The glut of ships on the world market is not over yet, but with world trade recovering from last year's slump, some fleet modernisation is going ahead. Singapore's Neptune Orient Lines (NOL) seems to be confident enough on this front. At the end of March the firm's chief executive, Ron Widdows, said that through its subsidiary APL it would charter up to 10 6,000 20-foot equivalent unit (TEU) ships this year to meet rising demand. It would also bring 10 laid-up ships back into service. The company said it was setting up a new subsidiary, Triton Shipping, as a vehicle to arrange funding for two new 10,000TEU container ships due for delivery.
The economic environment for Singapore-based port and shipping companies is very encouraging at present.
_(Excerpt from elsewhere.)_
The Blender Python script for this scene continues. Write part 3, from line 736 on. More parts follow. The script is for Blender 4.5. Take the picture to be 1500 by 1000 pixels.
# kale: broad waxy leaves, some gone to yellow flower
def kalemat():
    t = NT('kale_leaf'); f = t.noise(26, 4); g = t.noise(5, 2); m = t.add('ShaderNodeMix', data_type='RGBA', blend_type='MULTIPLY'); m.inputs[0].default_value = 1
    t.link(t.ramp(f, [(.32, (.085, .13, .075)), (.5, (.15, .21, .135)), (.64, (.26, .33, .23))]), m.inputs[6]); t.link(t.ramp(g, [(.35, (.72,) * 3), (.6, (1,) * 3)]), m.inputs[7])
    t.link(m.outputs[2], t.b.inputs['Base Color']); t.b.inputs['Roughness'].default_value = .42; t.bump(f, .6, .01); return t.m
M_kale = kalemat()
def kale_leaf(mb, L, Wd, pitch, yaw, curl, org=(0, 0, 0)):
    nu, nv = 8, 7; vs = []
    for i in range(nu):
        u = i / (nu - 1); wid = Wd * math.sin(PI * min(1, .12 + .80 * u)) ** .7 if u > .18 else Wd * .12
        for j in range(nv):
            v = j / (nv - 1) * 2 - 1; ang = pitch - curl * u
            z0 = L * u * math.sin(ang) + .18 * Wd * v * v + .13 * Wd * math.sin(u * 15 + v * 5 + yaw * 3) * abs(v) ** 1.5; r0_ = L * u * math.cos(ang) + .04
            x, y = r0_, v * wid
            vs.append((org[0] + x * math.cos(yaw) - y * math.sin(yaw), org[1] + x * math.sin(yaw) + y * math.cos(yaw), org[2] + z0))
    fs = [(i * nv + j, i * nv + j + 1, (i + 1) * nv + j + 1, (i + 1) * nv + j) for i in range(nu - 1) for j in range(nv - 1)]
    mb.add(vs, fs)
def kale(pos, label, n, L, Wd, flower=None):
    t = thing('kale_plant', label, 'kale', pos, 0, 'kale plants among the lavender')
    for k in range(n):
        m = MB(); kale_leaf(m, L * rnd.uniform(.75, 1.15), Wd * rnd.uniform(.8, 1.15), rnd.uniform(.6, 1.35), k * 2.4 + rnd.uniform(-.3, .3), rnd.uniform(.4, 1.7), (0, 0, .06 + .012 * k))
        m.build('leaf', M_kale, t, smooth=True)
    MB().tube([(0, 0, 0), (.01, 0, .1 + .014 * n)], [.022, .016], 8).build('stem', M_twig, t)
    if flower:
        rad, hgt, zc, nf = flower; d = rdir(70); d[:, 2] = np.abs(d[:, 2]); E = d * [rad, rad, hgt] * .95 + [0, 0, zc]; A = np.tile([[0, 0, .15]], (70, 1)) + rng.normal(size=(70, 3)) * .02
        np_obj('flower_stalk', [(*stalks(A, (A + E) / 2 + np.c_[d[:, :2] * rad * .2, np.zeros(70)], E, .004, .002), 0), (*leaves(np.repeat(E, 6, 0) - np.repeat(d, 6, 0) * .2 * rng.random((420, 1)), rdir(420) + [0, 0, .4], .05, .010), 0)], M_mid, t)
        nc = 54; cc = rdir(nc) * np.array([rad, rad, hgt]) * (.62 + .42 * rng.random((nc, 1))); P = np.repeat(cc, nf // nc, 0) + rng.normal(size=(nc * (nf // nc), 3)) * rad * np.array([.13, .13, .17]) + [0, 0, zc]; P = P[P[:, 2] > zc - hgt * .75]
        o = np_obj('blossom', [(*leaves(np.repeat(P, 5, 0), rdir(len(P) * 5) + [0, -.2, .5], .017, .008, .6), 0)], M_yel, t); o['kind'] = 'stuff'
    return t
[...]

Singapore is in the middle of a strong trade-led recovery, with the economy expected to expand by 7% this year, compared with the 2.0% contraction last year. Both exports and imports are rising strongly, and as world trade grows, so too does the transhipment business, which is of great importance to local industry. Political risk is low, and the government's fiscal position is strong. On the other hand, BMI expects a moderate slowdown in the Chinese and US economies in 2011, with Singapore's GDP expansion rate slowing to 4.3%. In short, the medium-term macro outlook is for the economy to peg back from strong to moderate growth.
The Port of Singapore (POS) is seeing strong cargo growth. This year, as world trade recovers, we see tonnage rising by 7.9% to 509.71mn tonnes. Growth in 2011 will be at a more moderate rate of 4.4%. POS should also remain the world's largest container port, with box traffic, which slumped by 13.5% last year, recovering by 7.6% in 2010 27.831mn TEUs. Expansion in 2011 will be 5.3%. The medium-term outlook both for general and container cargo is for moderate growth in the 3-5% per annum range. Singapore's total trade will expand by 11.4% this year, following an 11.6% contraction in 2009. We expect Singapore to settle down to rather more moderate trade growth in the coming years. Average annual trade growth in the next five years will be 6.5%, a little ahead of GDP. In nominal terms, exports will surge by 21.2% this year to US$435.5bn, while imports will be fractionally slower, gaining 21.0% to US$391bn.
On the whole, risks to our Singapore shipping forecasts are evenly balanced, perhaps pointing slightly to the downside. The main risk in this sense is that world trade could experience a steeper than expected slowdown in 2011, perhaps propelled by further financial difficulties in Europe or elsewhere - indeed, any sudden event that might undermine still-fragile investor confidence.